Let me present the case for this provocative new score keeping.

Arizona senator John McCain now leads Texas governor George W. Bush 37 percent to 35 percent in the CNN/Time poll of Republican candidates. That positions Bush, the heavy favorite in national polls, as the local underdog. It marks McCain, the underdog in nationwide surveys, as the slight favorite in New Hampshire.

So if Bush wins, let's agree that he didn't "finish first as expected," didn't "narrowly escape embarrassment," but that he quite simply won the darn thing.

Suggested headline: "Bush victor in New Hampshire."

Realizing the novelty afoot here, let me further suggest we do the same for the Dems.

The latest Quinnipiac College poll — small Northeastern colleges now put themselves on the map with such highly publicized surveys — now has Vice President Al Gore ahead of former New Jersey senator Bill Bradley 44 to 41 percent.

Applying the same principle recommended for the Republicans, let's agree that if either guy comes out on top, we give him the "win." If it's Gore, headline writers agree now to skip the "Close call for Gore" and "Bradley makes strong showing" boilerplate and say simply "Gore victor in New Hampshire."

I plead this case for simple honesty based upon recent history.
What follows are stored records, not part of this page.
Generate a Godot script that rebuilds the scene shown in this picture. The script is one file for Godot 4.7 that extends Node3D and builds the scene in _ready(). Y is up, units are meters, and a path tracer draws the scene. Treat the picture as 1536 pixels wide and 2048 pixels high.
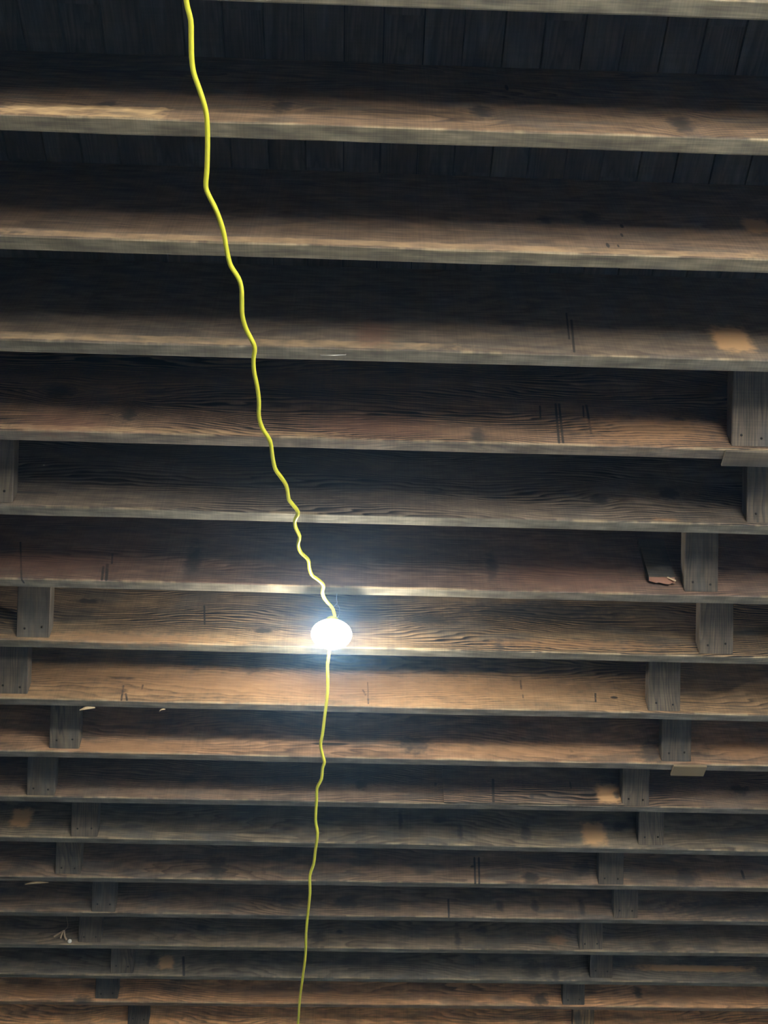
extends Node3D
# A dark old timber ceiling seen from below: deep joists with staggered slanting bridging struts, a board deck above them and a yellow string light hung beneath.

const EYE := 1.6          # camera above the floor
const HB := 4.0253        # underside of the joists
const DEEP := 0.48        # depth of a joist
const THICK := 0.04       # thickness of a joist
const HALF := 3.99        # half the length of a joist
const DECK := HB + DEEP

var used := {}
var rng := RandomNumberGenerator.new()
var mats := {}
var jobs := []      # wood textures to compute, several at a time
var results := []
# far-edge z of the joists seen in the photograph, and how much each one is out of square
var rows := [[-0.598, 0.0], [-0.896, -0.0007], [-1.199, -0.0020], [-1.498, -0.0001], [-1.799, -0.0019], [-2.087, -0.0038], [-2.397, -0.0025], [-2.690, -0.0036], [-3.003, -0.0046], [-3.311, -0.0024], [-3.602, 0.0015], [-3.900, -0.0046], [-4.201, 0.0023], [-4.498, 0.0048], [-4.796, 0.0049], [-5.099, 0.0038], [-5.383, 0.0085]]
# marks on the faces, in metres: along the joist, above its lower edge, half width, half height
# k knot, d dark stain, n nick, s scratch, l bare light patch, o bare warm patch, r reddish patch, w pale strip of lamp light painted in
var marks := {
		1: [["k", -0.216, 0.118, 0.026, 0.047], ["k", 0.268, 0.129, 0.031, 0.051], ["k", 0.750, 0.084, 0.037, 0.071], ["n", 0.347, 0.313, 0.005, 0.024], ["k", -0.632, 0.091, 0.026, 0.024], ["w", -0.884, 0.077, -0.481, 0.003, 0.0000]],
		2: [["w", -0.95, 0.034, 1.1, 0.003, 0.0], ["d", 0.599, 0.220, 0.033, 0.046], ["n", 0.676, 0.172, 0.005, 0.013], ["n", 0.666, 0.116, 0.004, 0.012], ["n", 0.618, 0.051, 0.005, 0.015], ["n", 0.645, 0.050, 0.003, 0.009], ["l", 1.048, 0.200, 0.039, 0.046], ["d", 0.473, 0.194, 0.022, 0.026]],
		3: [["w", -1.1, 0.040, 0.25, 0.003, 0.0], ["s", 0.579, 0.231, 0.567, 0.084, 0.0041], ["s", 0.588, 0.191, 0.571, 0.015, 0.0054], ["l", 1.031, 0.109, 0.058, 0.074], ["r", 0.018, 0.081, 0.056, 0.083]],
		4: [["w", -1.1, 0.026, -0.05, 0.002, 0.0], ["k", -0.924, 0.202, 0.051, 0.049], ["k", -0.697, 0.088, 0.025, 0.041], ["d", -0.636, 0.214, 0.045, 0.014], ["d", 0.336, 0.030, 0.021, 0.046], ["s", 0.537, 0.196, 0.531, 0.126, 0.0044], ["s", 0.587, 0.210, 0.571, 0.006, 0.0058], ["s", 0.598, 0.210, 0.583, 0.007, 0.0058], ["s", 0.671, 0.203, 0.664, 0.143, 0.0044], ["s", 0.682, 0.209, 0.674, 0.061, 0.0058], ["d", 0.956, 0.147, 0.022, 0.011], ["r", 0.018, 0.071, 0.238, 0.078], ["r", -0.885, 0.040, 0.144, 0.064], ["o", 0.840, 0.084, 0.229, 0.090]],
		5: [["k", 0.753, 0.104, 0.032, 0.028], ["k", 0.983, 0.144, 0.039, 0.036], ["d", 0.231, 0.119, 0.035, 0.015], ["d", -1.032, 0.064, 0.107, 0.007], ["o", 0.946, 0.014, 0.041, 0.010]],
		6: [["d", -0.561, 0.110, 0.030, 0.085], ["d", 0.443, 0.110, 0.022, 0.086], ["s", -0.851, 0.065, -0.843, 0.004, 0.0066], ["s", -0.840, 0.075, -0.829, 0.004, 0.0082], ["s", -0.834, 0.130, -0.826, 0.081, 0.0049], ["s", -1.153, 0.176, -1.098, -0.017, 0.0049], ["r", -1.029, 0.081, 0.311, 0.074], ["r", 0.687, 0.082, 0.306, 0.085]],
		7: [["k", -0.974, 0.193, 0.060, 0.015], ["s", -0.557, 0.184, -0.544, 0.096, 0.0052], ["k", -0.337, 0.069, 0.035, 0.014], ["d", 0.253, 0.142, 0.108, 0.030], ["d", 0.490, 0.025, 0.018, 0.028], ["d", 0.654, 0.193, 0.330, 0.046], ["o", 0.777, 0.038, 0.392, 0.029], ["o", -0.807, 0.016, 0.395, 0.035]],
		8: [["n", -0.873, 0.107, 0.051, 0.007], ["s", -0.864, 0.069, -0.859, 0.003, 0.0055], ["s", -0.848, 0.031, -0.839, 0.003, 0.0055], ["n", -0.794, 0.066, 0.004, 0.014], ["s", 0.019, 0.076, 0.029, 0.053, 0.0055], ["s", 0.037, 0.113, 0.040, 0.011, 0.0037], ["s", 0.614, 0.138, 0.612, 0.099, 0.0055], ["s", 0.615, 0.070, 0.615, 0.056, 0.0037], ["s", 0.889, 0.083, 0.884, 0.045, 0.0055], ["n", 0.957, 0.066, 0.015, 0.007], ["d", -0.397, 0.161, 0.049, 0.022], ["o", -0.214, 0.093, 1.320, 0.098]],
		9: [["d", 0.230, 0.065, 0.063, 0.048], ["n", -0.102, 0.062, 0.078, 0.007], ["k", 0.841, 0.050, 0.010, 0.010], ["d", 1.151, 0.053, 0.052, 0.058], ["o", -0.889, 0.025, 0.344, 0.038], ["o", 0.659, 0.052, 0.394, 0.043], ["o", 1.512, 0.074, 0.180, 0.044]],
		10: [["k", 0.024, 0.081, 0.029, 0.029], ["d", -0.675, 0.091, 0.041, 0.024], ["s", 0.566, 0.112, 0.559, 0.006, 0.0081], ["k", 0.328, 0.092, 0.008, 0.010], ["n", 0.884, 0.091, 0.004, 0.020], ["d", 0.719, 0.035, 0.010, 0.019], ["l", 1.039, 0.054, 0.058, 0.049], ["d", 1.067, 0.049, 0.017, 0.019], ["k", 1.585, 0.089, 0.054, 0.029]],
		11: [["l", 1.028, 0.067, 0.056, 0.059], ["d", 0.370, 0.120, 0.035, 0.022], ["d", 0.197, 0.116, 0.011, 0.050], ["d", 0.453, 0.061, 0.013, 0.049], ["d", 0.732, 0.067, 0.026, 0.044], ["l", -1.416, 0.091, 0.046, 0.049], ["d", 1.148, 0.101, 0.035, 0.025]],
		12: [["s", 0.544, 0.124, 0.539, -0.004, 0.0066], ["s", 0.564, 0.124, 0.557, -0.004, 0.0066], ["k", 0.786, 0.029, 0.040, 0.034], ["d", -0.608, 0.057, 0.049, 0.054], ["d", 1.487, 0.041, 0.059, 0.044], ["k", 0.532, 0.081, 0.009, 0.010], ["d", 1.028, 0.077, 0.045, 0.035], ["n", 1.746, 0.060, 0.007, 0.025]],
		13: [["d", -0.311, 0.062, 0.079, 0.022], ["s", 0.446, 0.085, 0.444, 0.001, 0.0069], ["d", 0.686, 0.059, 0.021, 0.030], ["d", 0.850, 0.061, 0.021, 0.035], ["d", -0.034, 0.058, 0.069, 0.025], ["d", 1.066, 0.057, 0.016, 0.045], ["d", 1.738, 0.054, 0.330, 0.050]],
		14: [["d", -0.723, 0.090, 0.029, 0.020], ["d", -0.163, 0.048, 0.043, 0.030], ["k", -0.061, 0.082, 0.019, 0.013], ["d", 0.631, 0.098, 0.034, 0.020], ["d", 0.511, 0.046, 0.017, 0.040], ["d", 1.489, 0.029, 0.054, 0.030], ["o", 0.996, 0.053, 0.061, 0.035]],
		15: [["d", -0.998, 0.079, 0.030, 0.041], ["s", -0.843, 0.094, -0.827, 0.005, 0.0099], ["l", -0.924, 0.067, 0.040, 0.036], ["d", 0.913, 0.053, 0.050, 0.052], ["d", 1.024, 0.034, 0.023, 0.036], ["l", 1.738, 0.071, 0.306, 0.018], ["d", 2.088, 0.047, 0.051, 0.041]],
		16: [["o", -1.648, 0.044, 0.281, 0.047], ["d", -1.371, 0.008, 0.046, 0.026], ["o", -0.259, 0.045, 0.673, 0.052], ["d", 0.984, 0.032, 0.052, 0.036], ["o", 1.823, 0.053, 0.447, 0.052], ["d", 1.500, 0.076, 0.026, 0.037]],
		17: [],
}


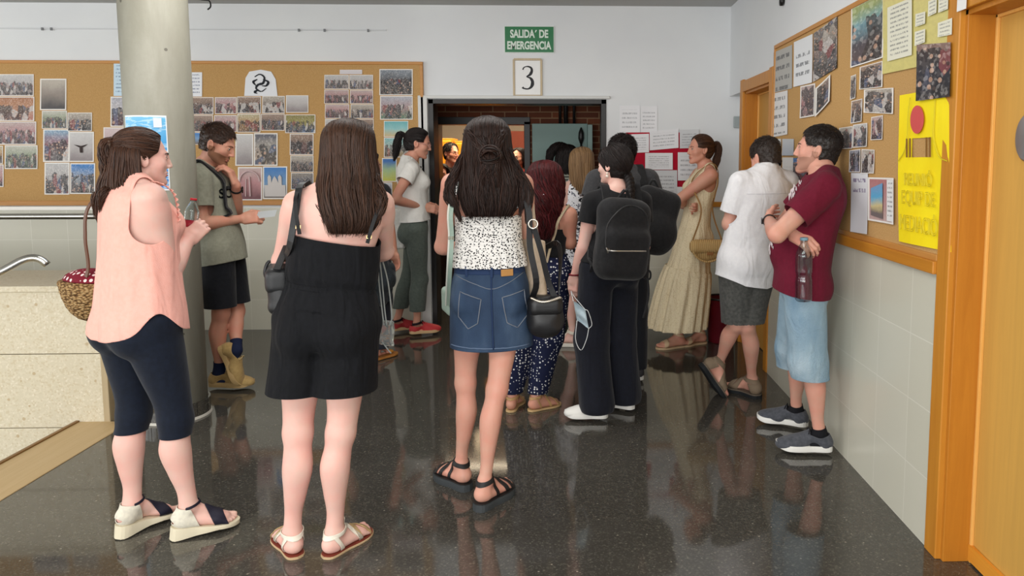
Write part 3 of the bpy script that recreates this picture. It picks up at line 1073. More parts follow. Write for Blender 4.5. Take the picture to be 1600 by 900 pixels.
def shoe(P, k, m_up, m_sole, m_lace, parent=None, sole_h=.028, ankle=.075, toe=.0, laces=True, name='shoe', collar=None, vox=.005):
 """closed low shoe: upper, sole, laces"""
 ins = -1 if k == 'R' else 1
 M, o, fs = P.FM[k], P.fo[k], P.fs
 def loc(p):
  q = (p - o.astype(F32)) @ M.astype(F32) / F32(fs)
  q[:, 0] *= ins
  return q
 def f(p):
  q = loc(p)
  d = d_ell(q, (0, -.026, .036), (.037, .042, .044))
  d = smin(d, d_cone(q, (0, -.012, .075), (0, -.02, .04), .037, .037), .02)
  d = smin(d, d_cone(q, (.0, .01, .074), (.004, .11, .036), .036, .029), .025)
  d = smin(d, d_ell(q, (-.002, .115, .026), (.05, .075, .034)), .03)
  d = smin(d, d_ell(q, (.004, .15, .02), (.043, .052, .027)), .02)
  return d * F32(fs)
 c = P.fl(k, 0, .06, .05)
 V, Q = surf(f, c - .19, c + .19, vox)
 def k1(v):
  q = loc(v.astype(F32))
  top = ankle - .006 * np.cos(q[:, 1] * 60)
  return np.maximum(q[:, 2] - np.where(q[:, 1] < .045, top, .2), -(q[:, 2] - .006))
 V, T = clip(V, Q, np.asarray(k1(V), float))
 up = P.obj(name, V, T, m_up, parent or P.root, .004)
 sole(P, k, up, m_sole, lambda y: -.0 + .012 * max(0, (y - .14) / .05) ** 2, lambda y: sole_h + .006 * max(0, (y - .14) / .05) ** 2 + .004 * max(0, -y / .05), grow=.007)
 if laces:
  pts = []
  for i in range(5):
   y = .045 + i * .014
   z = .083 - .0125 * i * .62
   pts.append(np.array([P.fl(k, x, y + .004 * (1 if j % 2 else -1), z - 7.5 * x * x + .004) for j, x in enumerate(np.linspace(-.024, .024, 7))]))
  v, fc = tube_arr(np.array(pts), .003 * fs, 6)
  l2 = [np.array([P.fl(k, sx * t * .03, .04 + .012 * t, .092 + .012 * math.sin(t * PI) - .008 * t) for t in np.linspace(0, 1, 7)]) for sx in (-1, 1)]
  v2, f2 = tube_arr(np.array(l2), .0026 * fs, 6)
  P.obj('laces', np.concatenate([v, v2]), _bysize(list(fc) + [q + len(v) for q in f2]), m_lace, up)
 return up
def sock(P, k, m, z0=.055, z1=.13):
 def f(p):
  return smin(P.footd(p, k, P.shod * .5, False), P.shn[k](p, 0), .012) - F32(.004)
 c = P.fl(k, 0, .03, .08)
 V, Q = surf(f, c - .2, c + .2, .006)
 q = (V - P.fo[k]) @ P.FM[k] / P.fs
 al = (V - P.an[k]) @ nrm(P.knee[k] - P.an[k])
 V, T = clip(V, Q, np.maximum(al - (z1 - .082), np.maximum(z0 - q[:, 2], q[:, 1] - .045)))
 return P.obj('sock', V, T, m, P.root, .002)
# ---------------------------------------------------------------- clothing
def K_z(z0=None, z1=None):
 def k(p):
  c = np.full(len(p), -9.0)
  if z0 is not None: c = np.maximum(c, z0 - p[:, 2])
  if z1 is not None: c = np.maximum(c, p[:, 2] - z1)
  return c
 return k
def K_t(P, t0=None, t1=None, wave=None):
 def k(p):
  t, x, y = P.torso_l.frame(p)
  c = np.full(len(p), -9.0)
  a = np.arctan2(x, y)
  L = float(P.torso_l.L)
  if t0 is not None: c = np.maximum(c, ((t0(a, x, y) if callable(t0) else t0) - t) * L)
  if t1 is not None: c = np.maximum(c, (t - (t1(a, x, y) if callable(t1) else t1)) * L)
  return c
 return k
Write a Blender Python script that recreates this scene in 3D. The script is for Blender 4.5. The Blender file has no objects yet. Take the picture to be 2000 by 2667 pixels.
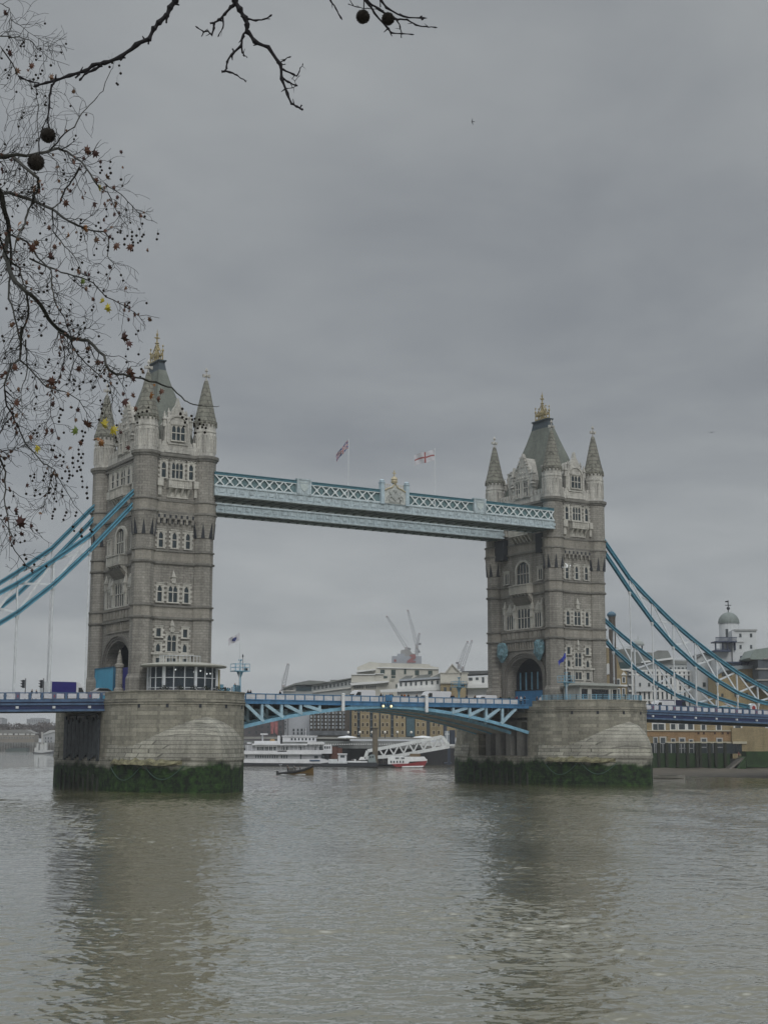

When the late Paul Tsongas, a fine man, won the New Hampshire primary in 1992, the media allowed second-placer Bill Clinton to spin himself into the night's big winner.

"While the evening is still young and we don't know yet what the final tally will be," the Arkansan told the receptive network TV cameras not long after the polls closed, "I think we know enough to say with some certainty that New Hampshire tonight has made Bill Clinton the comeback kid."

Amazing how well that worked! Overnight a second-place finished was morphed into a daunting electoral triumph!

By the time I bumped into both candidates early the next morning, Tsongas actually looked like he'd lost. The self-proclaimed "Comeback Kid," who had come in 8 points back, was already comporting himself as the New Hampshire victor.

The best way to straighten out such candidate-applied spin is to keep the math simple: Let's give credit for the victory next Feb. 1 to the candidate who gets the most votes.